**To be done**
What follows is a set of entries. Give them again exactly, without the pictures.

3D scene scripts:
____________

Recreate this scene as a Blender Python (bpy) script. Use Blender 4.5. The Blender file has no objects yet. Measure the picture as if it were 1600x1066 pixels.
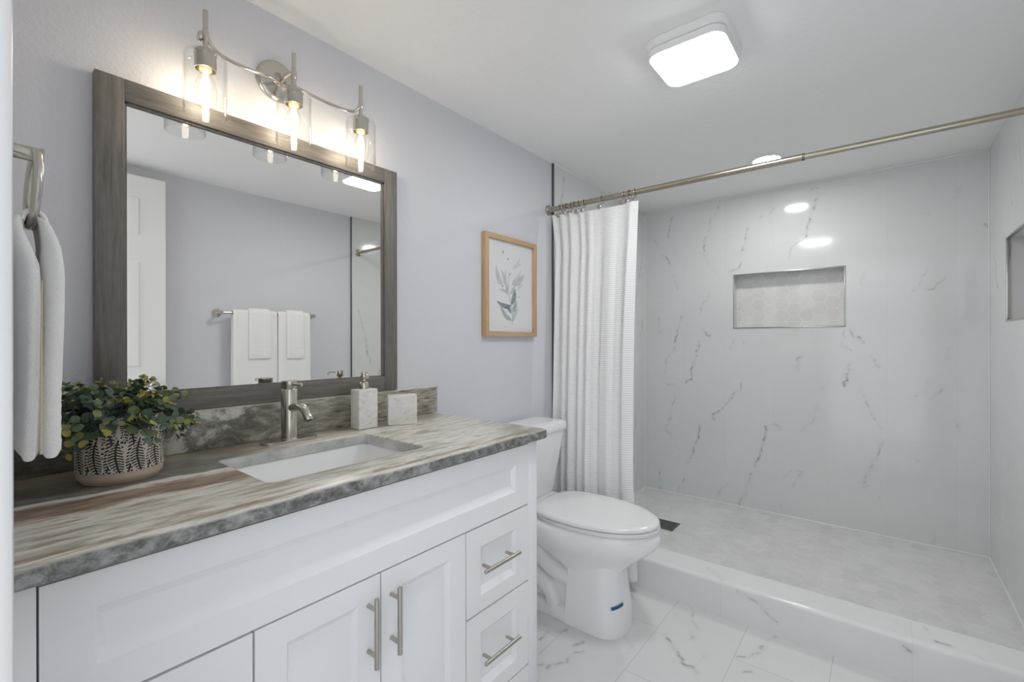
import bpy, bmesh, math, random
import numpy as np
from mathutils import Vector, Matrix, noise as mnoise
R = math.radians; PI = math.pi
random.seed(7); rng = np.random.default_rng(7)
SC = bpy.context.scene
COL = SC.collection

# ------------------------------------------------------------------ camera, world, exposure
PSI, ROLL = R(38.8), R(-0.115)
CAM = Vector((1.431, 0.0, 1.146))
cd = bpy.data.cameras.new('camera'); cd.sensor_width = 36.0; cd.lens = 36.0*718/1600
cd.clip_start = 0.02
cam = bpy.data.objects.new('camera', cd); COL.objects.link(cam)
fw = Vector((-math.sin(PSI), math.cos(PSI), 0)); r0 = Vector((math.cos(PSI), math.sin(PSI), 0)); u0 = Vector((0, 0, 1))
rt = math.cos(ROLL)*r0 + math.sin(ROLL)*u0; up = -math.sin(ROLL)*r0 + math.cos(ROLL)*u0
M = Matrix((rt, up, -fw)).transposed().to_4x4(); M.translation = CAM
cam.matrix_world = M
SC.camera = cam

W = bpy.data.worlds.new('hallway_fill'); SC.world = W; W.use_nodes = True
W.node_tree.nodes['Background'].inputs[0].default_value = (0.93, 0.96, 1.0, 1)   # even fill added in place of the open hallway behind the doorway
W.node_tree.nodes['Background'].inputs[1].default_value = 1.15

PANEL_W = 25.0      # emission of the square ceiling light
RECESS_W = 80.0     # emission of the recessed shower light
BULB_W = 38.0      # emission of the bulb filaments
SC.view_settings.view_transform = 'Standard'
SC.view_settings.look = 'None'
SC.view_settings.gamma = 1.0
SC.view_settings.use_curve_mapping = False
SC.view_settings.exposure = 0.62
SC.cycles.transparent_max_bounces = 24; SC.cycles.diffuse_bounces = 8; SC.cycles.max_bounces = 16

# ------------------------------------------------------------------ helpers
ORG = {}          # world origin of every object built here (no object is rotated)

def thing(name, label, cat, loc, group=None):
    o = bpy.data.objects.new(name, None); COL.objects.link(o)
    o.location = loc; o.empty_display_size = 0.05
    o['label'] = label; o['category'] = cat
    if group: o['group'] = group
    ORG[o.name] = Vector(loc)
    return o

def tag(o, label, cat, group=None):
    o['label'] = label; o['category'] = cat
    if group: o['group'] = group
    return o

def link(name, me, mats=None, parent=None, loc=None, smooth=35):
    """me: mesh in world coordinates.  Links it as one object."""
    o = bpy.data.objects.new(name, me); COL.objects.link(o)
    if mats is not None:
        for m in (mats if isinstance(mats, (list, tuple)) else [mats]): me.materials.append(m)
    if parent is not None:
        po = ORG[parent.name]; o.parent = parent; ORG[o.name] = po.copy()
        me.transform(Matrix.Translation(-po))
    else:
        l = Vector(loc) if loc is not None else Vector((0, 0, 0))
        o.location = l; ORG[o.name] = l; me.transform(Matrix.Translation(-l))
    if smooth:
        me.polygons.foreach_set('use_smooth', [True]*len(me.polygons))
        try: me.set_sharp_from_angle(angle=R(smooth))
        except Exception: pass
    me.update()
    return o

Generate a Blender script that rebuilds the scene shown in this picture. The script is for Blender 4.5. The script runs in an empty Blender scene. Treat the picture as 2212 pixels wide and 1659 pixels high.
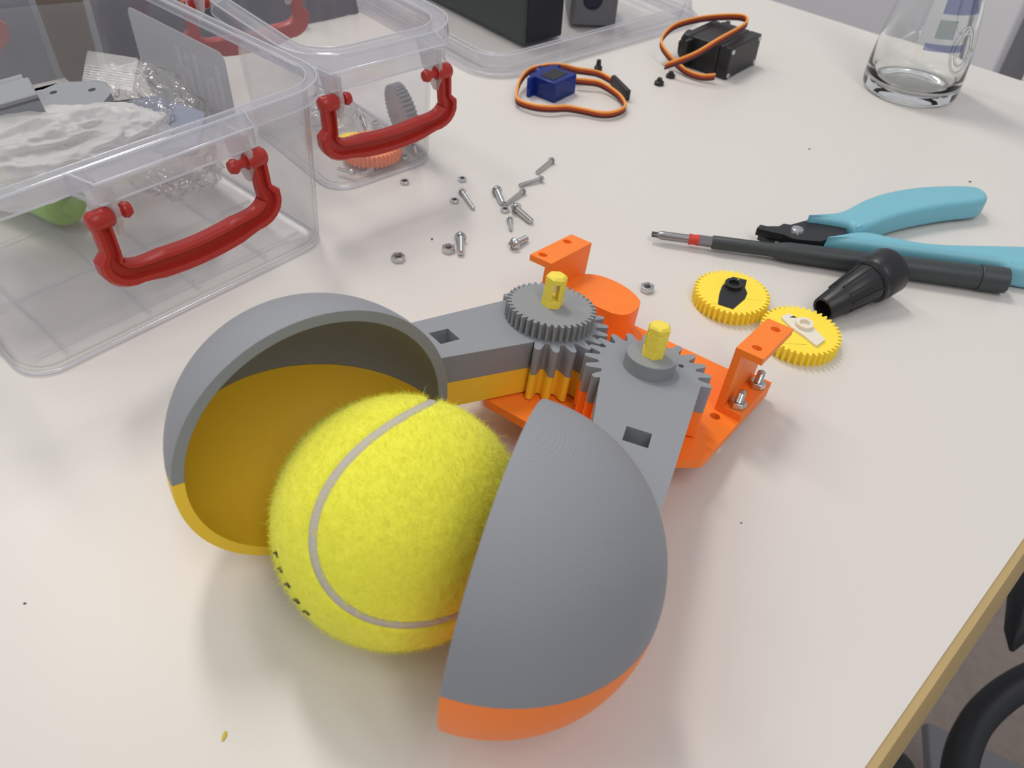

____________

**Solution**
Recreate this scene as a Blender Python (bpy) script. Use Blender 4.5. The Blender file has no objects yet. Measure the picture as if it were 1600x1066 pixels.
import bpy, bmesh, math, random
import numpy as np
from mathutils import Vector, Matrix, noise as mnoise
R = math.radians; PI = math.pi
random.seed(7); rng = np.random.default_rng(7)
SC = bpy.context.scene
COL = SC.collection

# ------------------------------------------------------------------ camera, world, exposure
PSI, ROLL = R(38.8), R(-0.115)
CAM = Vector((1.431, 0.0, 1.146))
cd = bpy.data.cameras.new('camera'); cd.sensor_width = 36.0; cd.lens = 36.0*718/1600
cd.clip_start = 0.02
cam = bpy.data.objects.new('camera', cd); COL.objects.link(cam)
fw = Vector((-math.sin(PSI), math.cos(PSI), 0)); r0 = Vector((math.cos(PSI), math.sin(PSI), 0)); u0 = Vector((0, 0, 1))
rt = math.cos(ROLL)*r0 + math.sin(ROLL)*u0; up = -math.sin(ROLL)*r0 + math.cos(ROLL)*u0
M = Matrix((rt, up, -fw)).transposed().to_4x4(); M.translation = CAM
cam.matrix_world = M
SC.camera = cam

W = bpy.data.worlds.new('hallway_fill'); SC.world = W; W.use_nodes = True
W.node_tree.nodes['Background'].inputs[0].default_value = (0.93, 0.96, 1.0, 1)   # even fill added in place of the open hallway behind the doorway
W.node_tree.nodes['Background'].inputs[1].default_value = 1.15

PANEL_W = 25.0      # emission of the square ceiling light
RECESS_W = 80.0     # emission of the recessed shower light
BULB_W = 38.0      # emission of the bulb filaments
SC.view_settings.view_transform = 'Standard'
SC.view_settings.look = 'None'
SC.view_settings.gamma = 1.0
SC.view_settings.use_curve_mapping = False
SC.view_settings.exposure = 0.62
SC.cycles.transparent_max_bounces = 24; SC.cycles.diffuse_bounces = 8; SC.cycles.max_bounces = 16

# ------------------------------------------------------------------ helpers
ORG = {}          # world origin of every object built here (no object is rotated)

def thing(name, label, cat, loc, group=None):
    o = bpy.data.objects.new(name, None); COL.objects.link(o)
    o.location = loc; o.empty_display_size = 0.05
    o['label'] = label; o['category'] = cat
    if group: o['group'] = group
    ORG[o.name] = Vector(loc)
    return o

def tag(o, label, cat, group=None):
    o['label'] = label; o['category'] = cat
    if group: o['group'] = group
    return o

def link(name, me, mats=None, parent=None, loc=None, smooth=35):
    """me: mesh in world coordinates.  Links it as one object."""
    o = bpy.data.objects.new(name, me); COL.objects.link(o)
    if mats is not None:
        for m in (mats if isinstance(mats, (list, tuple)) else [mats]): me.materials.append(m)
    if parent is not None:
        po = ORG[parent.name]; o.parent = parent; ORG[o.name] = po.copy()
        me.transform(Matrix.Translation(-po))
    else:
        l = Vector(loc) if loc is not None else Vector((0, 0, 0))
        o.location = l; ORG[o.name] = l; me.transform(Matrix.Translation(-l))
    if smooth:
        me.polygons.foreach_set('use_smooth', [True]*len(me.polygons))
        try: me.set_sharp_from_angle(angle=R(smooth))
        except Exception: pass
    me.update()
    return o

Generate a Blender script that rebuilds the scene shown in this picture. The script is for Blender 4.5. The script runs in an empty Blender scene. Treat the picture as 2212 pixels wide and 1659 pixels high.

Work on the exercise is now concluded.